La stessa Kranky, altra istituzione della windy city che sin dagli esordi ha preso sotto la sua ala protettrice i Disappears. Sulla stregua del libro esperienza di Lewis Carroll, il disco funziona un pò come una sequenza onirica, dove basi simil dub prestano il fianco agli esperimenti più oltraggiosi compiuti dalla band ad oggi. Se il loro ultimo album ‘Era’ confermava l’idea di un viaggio singolare, ‘Irreal’ è il luogo in cui quei percorsi si materializzano definitivamente. Un altro indizio: un veterano come Steve Shelley dei Sonic Youth li ha seguiti in tour, come a certificarne l’assoluta originalità. E’ quasi un plot ballardiano quello che attraversa il disco, si parla di macchine e di identità smarrite, dove le camere d’eco sono lo specchio di un inquietante futuro. Una coltre industriale, il sapore letargico della cold-wave, l’arma della dissuasione attraverso la parola. Il gioco ipnotico dei Disappears è oggi quanto meno invitante, proprio perchè capace di raggelare le più astratte contingenze dell’art rock.
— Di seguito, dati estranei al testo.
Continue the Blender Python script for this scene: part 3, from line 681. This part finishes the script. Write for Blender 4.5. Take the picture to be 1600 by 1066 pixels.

Ritmi dispari in sospensione, quasi una matrice This Heat, unitamente ad un gelido scandire che fa molto Cabaret Voltaire.

Qui siamo all’apice della scomposizione in tessere, quello interpretato dai Disappears è un gioco dialettale difficile e per nulla stereotipato.  Una meccanica eterna fatta di esoterismi urbani e cronistorie dal buio dell’anima. Prodotto da John Congleton presso gli studi istituzionali Electrical Audio di Chicago, ‘Irreal’ è lo spazio tangibile in cui art rock e post-punk collassano su sé stessi. Una riflessione sul nulla odierno, un rumore felpato, uno dei gruppi simbolo del deforme underground americano. Un piccolo grande masterpiece.